The central bank should then focus on the root of the problem and, over the next 12 to 18 months, mop up excess liquidity “in a deliberate and calm manner”.
This remedy, dished out by billionaire publisher Steve Forbes (picture) — speaking at a lunch hosted by the Singapore Press Club yesterday and later to journalists —is much more aggressive than the 0.25-to-0.5-percentage point rate cut that most economists expect the Federal Open Market Committee, the key monetary policy-making body of the Fed, to announce on Sept 18.
US Central Bank, Federal Chairman, Mr Ben Bernanke
Speaking to TODAY, the editor-in-chief of Forbes business magazine said: “When you have a crisis like this, you just have to put all your preconceptions and agendas aside and deal with the immediate crisis. Preventing panic is key and the Fed has been a little hesitant on that for a variety of reasons, but they just have to … get over your hang-ups Mr Ben Bernanke (the Fed chairman), deal with the crisis and then clean it up.”
The US presidential election was also very much on the mind of Mr Forbes.
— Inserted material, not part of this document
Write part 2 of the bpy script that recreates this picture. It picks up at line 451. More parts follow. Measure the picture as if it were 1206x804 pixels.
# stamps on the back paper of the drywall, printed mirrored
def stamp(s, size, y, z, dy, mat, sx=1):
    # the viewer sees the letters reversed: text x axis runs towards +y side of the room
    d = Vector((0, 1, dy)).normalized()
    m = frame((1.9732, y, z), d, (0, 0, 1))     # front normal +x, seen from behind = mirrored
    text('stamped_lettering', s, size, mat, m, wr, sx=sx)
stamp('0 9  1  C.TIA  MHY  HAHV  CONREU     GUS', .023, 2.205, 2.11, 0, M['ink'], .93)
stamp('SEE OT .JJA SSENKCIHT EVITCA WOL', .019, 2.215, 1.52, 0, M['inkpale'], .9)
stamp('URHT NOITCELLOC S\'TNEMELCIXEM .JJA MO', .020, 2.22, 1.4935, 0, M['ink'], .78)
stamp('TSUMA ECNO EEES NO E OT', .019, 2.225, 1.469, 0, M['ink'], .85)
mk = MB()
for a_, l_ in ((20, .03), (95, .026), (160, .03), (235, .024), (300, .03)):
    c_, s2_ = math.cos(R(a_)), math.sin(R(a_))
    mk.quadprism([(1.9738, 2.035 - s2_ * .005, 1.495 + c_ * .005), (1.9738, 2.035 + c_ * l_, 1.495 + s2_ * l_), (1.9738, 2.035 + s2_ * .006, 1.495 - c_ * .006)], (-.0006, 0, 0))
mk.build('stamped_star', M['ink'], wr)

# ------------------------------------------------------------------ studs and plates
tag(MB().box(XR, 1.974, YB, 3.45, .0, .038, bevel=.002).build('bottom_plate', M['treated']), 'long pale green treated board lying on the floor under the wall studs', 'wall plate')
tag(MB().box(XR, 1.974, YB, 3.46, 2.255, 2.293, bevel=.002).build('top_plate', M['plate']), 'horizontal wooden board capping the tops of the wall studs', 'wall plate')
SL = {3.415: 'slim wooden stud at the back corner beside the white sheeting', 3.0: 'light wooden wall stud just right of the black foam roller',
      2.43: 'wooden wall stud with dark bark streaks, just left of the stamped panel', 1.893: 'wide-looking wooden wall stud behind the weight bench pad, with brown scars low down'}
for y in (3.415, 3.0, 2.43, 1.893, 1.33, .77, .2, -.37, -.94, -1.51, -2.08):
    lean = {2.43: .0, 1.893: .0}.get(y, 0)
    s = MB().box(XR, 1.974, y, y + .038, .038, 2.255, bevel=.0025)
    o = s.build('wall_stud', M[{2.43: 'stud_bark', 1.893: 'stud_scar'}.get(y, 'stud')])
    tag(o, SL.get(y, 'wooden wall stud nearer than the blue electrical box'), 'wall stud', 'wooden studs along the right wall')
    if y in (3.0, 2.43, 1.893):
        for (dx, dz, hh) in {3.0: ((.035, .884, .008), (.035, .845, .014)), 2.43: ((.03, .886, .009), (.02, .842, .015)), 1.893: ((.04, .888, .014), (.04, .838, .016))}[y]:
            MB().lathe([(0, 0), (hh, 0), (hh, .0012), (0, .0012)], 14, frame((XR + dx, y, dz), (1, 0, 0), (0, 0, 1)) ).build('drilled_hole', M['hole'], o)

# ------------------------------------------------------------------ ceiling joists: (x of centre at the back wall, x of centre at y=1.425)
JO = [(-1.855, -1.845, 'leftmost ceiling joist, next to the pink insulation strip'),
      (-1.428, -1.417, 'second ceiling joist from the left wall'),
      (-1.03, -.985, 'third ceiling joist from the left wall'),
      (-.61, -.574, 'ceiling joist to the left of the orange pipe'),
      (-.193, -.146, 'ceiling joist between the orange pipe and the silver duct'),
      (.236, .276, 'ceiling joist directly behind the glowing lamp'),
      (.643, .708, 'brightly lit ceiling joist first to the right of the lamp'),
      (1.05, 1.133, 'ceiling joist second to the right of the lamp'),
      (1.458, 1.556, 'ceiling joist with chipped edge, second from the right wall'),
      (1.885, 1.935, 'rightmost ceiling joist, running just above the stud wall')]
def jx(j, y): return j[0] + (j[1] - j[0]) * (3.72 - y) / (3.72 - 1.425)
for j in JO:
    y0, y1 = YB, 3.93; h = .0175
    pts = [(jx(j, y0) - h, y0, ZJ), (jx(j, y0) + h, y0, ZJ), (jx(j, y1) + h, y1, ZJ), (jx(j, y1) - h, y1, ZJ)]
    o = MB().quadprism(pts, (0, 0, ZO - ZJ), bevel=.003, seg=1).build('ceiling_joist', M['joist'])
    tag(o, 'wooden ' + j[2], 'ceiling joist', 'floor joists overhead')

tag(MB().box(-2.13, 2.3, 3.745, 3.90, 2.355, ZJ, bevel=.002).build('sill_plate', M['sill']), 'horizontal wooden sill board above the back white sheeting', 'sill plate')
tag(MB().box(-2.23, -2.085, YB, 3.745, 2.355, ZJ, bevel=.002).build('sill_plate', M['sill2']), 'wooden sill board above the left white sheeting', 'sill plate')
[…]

His big worry — the rising tide of protectionism in the US.
He warned that the global economy and world trade would suffer if Ms Hillary Clinton, or any other Democrat candidate for that matter, were to be elected to the White House next year.
“There is a lot of protectionist sentiment especially in the Democratic party, far more than during Bill Clinton’s presidency in the 1990s,” said Mr Forbes, ahead of the 7th Forbes Global CEO Conference being held in Singapore.
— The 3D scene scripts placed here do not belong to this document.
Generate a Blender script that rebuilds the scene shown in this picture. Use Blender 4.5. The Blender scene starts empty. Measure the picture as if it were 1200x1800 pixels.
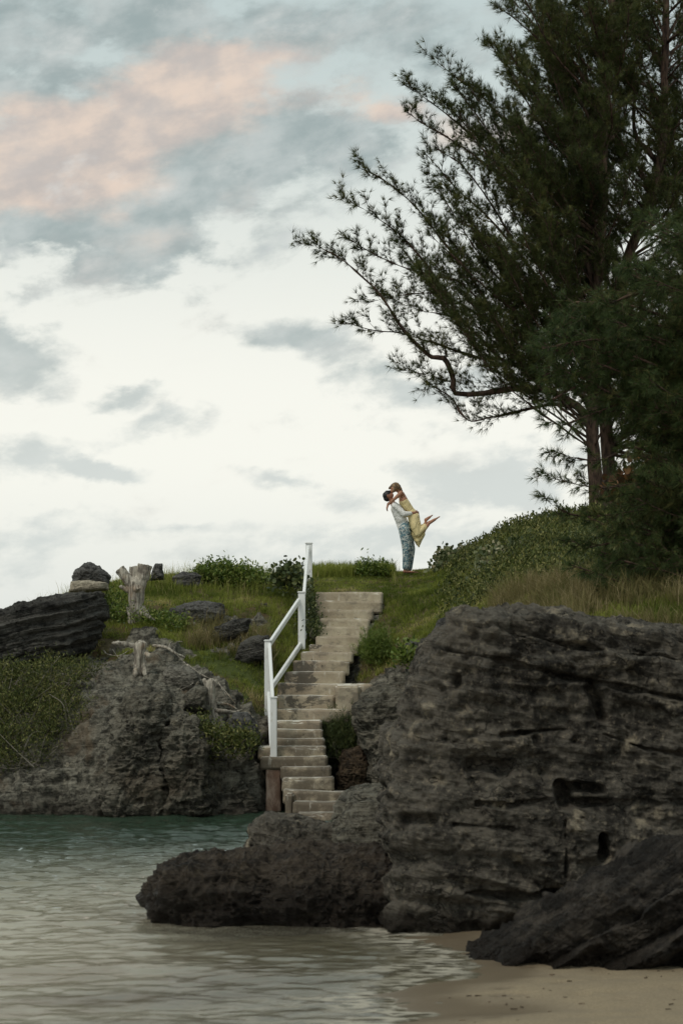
import bpy, bmesh, math, random
import numpy as np
from math import radians, sin, cos, pi
random.seed(7)
RNG = np.random.default_rng(11)
S = bpy.context.scene
COL = S.collection

# ------------------------------------------------------------------ camera
F, YH, CH = 3000.0, 1155.0, 2.5        # focal length and horizon in photo pixels, eye height in metres
cd = bpy.data.cameras.new('camera'); cam = bpy.data.objects.new('camera', cd); COL.objects.link(cam)
cam.location = (0, 0, CH); cam.rotation_euler = (radians(90), 0, 0)
cd.sensor_fit = 'VERTICAL'; cd.sensor_height = 36; cd.sensor_width = 24
cd.lens = F/1800*36; cd.shift_y = (YH-900)/1800
cd.clip_start = 0.1; cd.clip_end = 20000
cd.dof.use_dof = True; cd.dof.focus_distance = 35.5; cd.dof.aperture_fstop = 3.0
S.camera = cam

def P(px, py, d):
    """a point of the place seen at photo pixel (px,py) and d metres ahead"""
    return np.array([(px-600)*d/F, d, CH+(YH-py)*d/F])

# ------------------------------------------------------------------ world
S.view_settings.view_transform = 'Standard'; S.view_settings.look = 'None'
S.view_settings.exposure = 0.0; S.view_settings.gamma = 1.0
SUN_EL, SUN_AZ = radians(56), radians(-140)      # azimuth from +Y towards +X : behind the viewer, to the left
W = bpy.data.worlds.new('World'); S.world = W; W.use_nodes = True
nt = W.node_tree; nt.nodes.clear()

class NB:
    def __init__(s, nt): s.nt = nt
    def n(s, typ, ins=None, **kw):
        nd = s.nt.nodes.new(typ)
        for k, v in kw.items(): setattr(nd, k, v)
        if ins:
            for k, v in ins.items():
                sock = nd.inputs[k]
                if isinstance(v, bpy.types.NodeSocket): s.nt.links.new(v, sock)
                else:
                    if hasattr(sock, 'default_value'):
                        if sock.type == 'RGBA' and len(v) == 3: v = (*v, 1)
                        sock.default_value = v
        return nd
    def math(s, op, a, b=0.0, c=0.0, clamp=False):
        return s.n('ShaderNodeMath', {0: a, 1: b, 2: c}, operation=op, use_clamp=clamp).outputs[0]
    def vmath(s, op, a, b=(0, 0, 0)):
        return s.n('ShaderNodeVectorMath', {0: a, 1: b}, operation=op).outputs[0]
    def mix(s, f, a, b, blend='MIX'):
        nd = s.n('ShaderNodeMix', data_type='RGBA', blend_type=blend)
        for i, v in ((0, f), (6, a), (7, b)):
            if isinstance(v, bpy.types.NodeSocket): s.nt.links.new(v, nd.inputs[i])
            else: nd.inputs[i].default_value = v if not isinstance(v, tuple) or len(v) == 4 else (*v, 1)
        return nd.outputs[2]
    def sstep(s, x, a, b, lo=0.0, hi=1.0):
        nd = s.n('ShaderNodeMapRange', {0: x, 1: a, 2: b, 3: lo, 4: hi}, interpolation_type='SMOOTHSTEP')
        return nd.outputs[0]
    def noise(s, vec, scale, detail=5, rough=0.55, dist=0.0):
        return s.n('ShaderNodeTexNoise', {'Vector': vec, 'Scale': scale, 'Detail': detail, 'Roughness': rough, 'Distortion': dist}).outputs[0]
    def voro(s, vec, scale, feature='F1', rnd=1.0):
        return s.n('ShaderNodeTexVoronoi', {'Vector': vec, 'Scale': scale, 'Randomness': rnd}, feature=feature).outputs['Distance']
    def scalev(s, vec, sc, rot=(0, 0, 0)):
        if any(rot): vec = s.n('ShaderNodeMapping', {'Vector': vec, 'Rotation': rot}).outputs[0]
        return s.n('ShaderNodeMapping', {'Vector': vec, 'Scale': sc}).outputs[0]

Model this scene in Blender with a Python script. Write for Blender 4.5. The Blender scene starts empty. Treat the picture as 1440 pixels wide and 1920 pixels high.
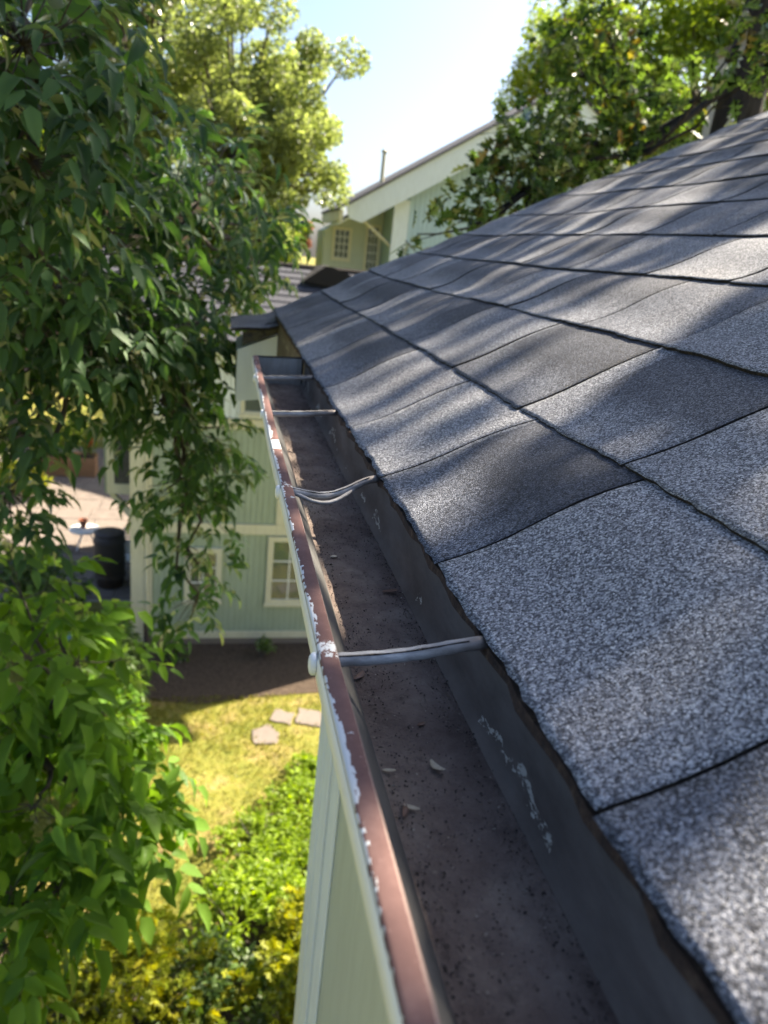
import bpy, math, random
import numpy as np
from mathutils import Vector, Matrix
random.seed(7); rng = np.random.default_rng(11)
S = bpy.context.scene
COL = S.collection
EYE = 6.9
# ------------------------------------------------------------------ camera, sky, sun, exposure
cd = bpy.data.cameras.new('camera'); cam = bpy.data.objects.new('camera', cd); COL.objects.link(cam)
cd.sensor_fit = 'VERTICAL'; cd.sensor_height = 36; cd.sensor_width = 27; cd.lens = 25.9
cd.clip_start = 0.02; cd.clip_end = 2000
R = Matrix(((0.975, -0.031, -0.221), (-0.197, 0.343, -0.919), (0.105, 0.939, 0.328)))
q = R.to_quaternion(); q.normalize()
cam.matrix_world = Matrix.Translation((0, 0, EYE)) @ q.to_matrix().to_4x4()
cd.dof.use_dof = True; cd.dof.focus_distance = 0.86; cd.dof.aperture_fstop = 5.6
S.camera = cam
SUN = Vector((0.665, 0.30, 0.685)).normalized()
w = bpy.data.worlds.new('World'); S.world = w; w.use_nodes = True
nt = w.node_tree; nt.nodes.clear()
wo = nt.nodes.new('ShaderNodeOutputWorld'); bg = nt.nodes.new('ShaderNodeBackground')
sk = nt.nodes.new('ShaderNodeTexSky'); sk.sky_type = 'NISHITA'; sk.sun_disc = False
sk.sun_elevation = math.asin(SUN.z); sk.sun_rotation = math.atan2(SUN.x, SUN.y)
sk.air_density = 0.8; sk.dust_density = 3.2; sk.ozone_density = 6.0
bg.inputs[1].default_value = 0.083
# thin fair-weather cloud puffs, the same all round the sky
tc = nt.nodes.new('ShaderNodeTexCoord'); mp = nt.nodes.new('ShaderNodeMapping'); mp.inputs['Scale'].default_value = (3.2, 3.2, 8.5)
mp.inputs['Location'].default_value = (0.37, 0.2, 0.1)
nz = nt.nodes.new('ShaderNodeTexNoise'); nz.inputs['Scale'].default_value = 1.6; nz.inputs['Detail'].default_value = 6; nz.inputs['Roughness'].default_value = 0.55
rp = nt.nodes.new('ShaderNodeValToRGB'); rp.color_ramp.elements[0].position = 0.63; rp.color_ramp.elements[1].position = 0.86
rp.color_ramp.elements[1].color = (0.55, 0.55, 0.55, 1)
mx = nt.nodes.new('ShaderNodeMix'); mx.data_type = 'RGBA'; mx.inputs[7].default_value = (5.6, 5.8, 6.1, 1)
L = nt.links.new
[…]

“When Bill Clinton got his free trade agreements through Congress, most of his party voted against it. It was with Republican support that the free trade agreement with Mexico got through.
“So, that’s what I worry about … protectionism in the trading system.
“It’s going to take strong political leadership to keep these forces at bay. Because if they’re not kept in control, then this great global boom will cease to exist.” — Forbes Inc CEO Steve Forbes on protectionism
Even though he expects the US economy to slow down in the latter half of the year due to the credit crisis, he pointed out that fundamentals remain strong and “next year it should start to pick up again, especially in spring”.
The Global CEO Conference is the seventh in the series and the third held in Singapore. It brings together top CEOs with a combined net worth of US$130 billion ($200 billion).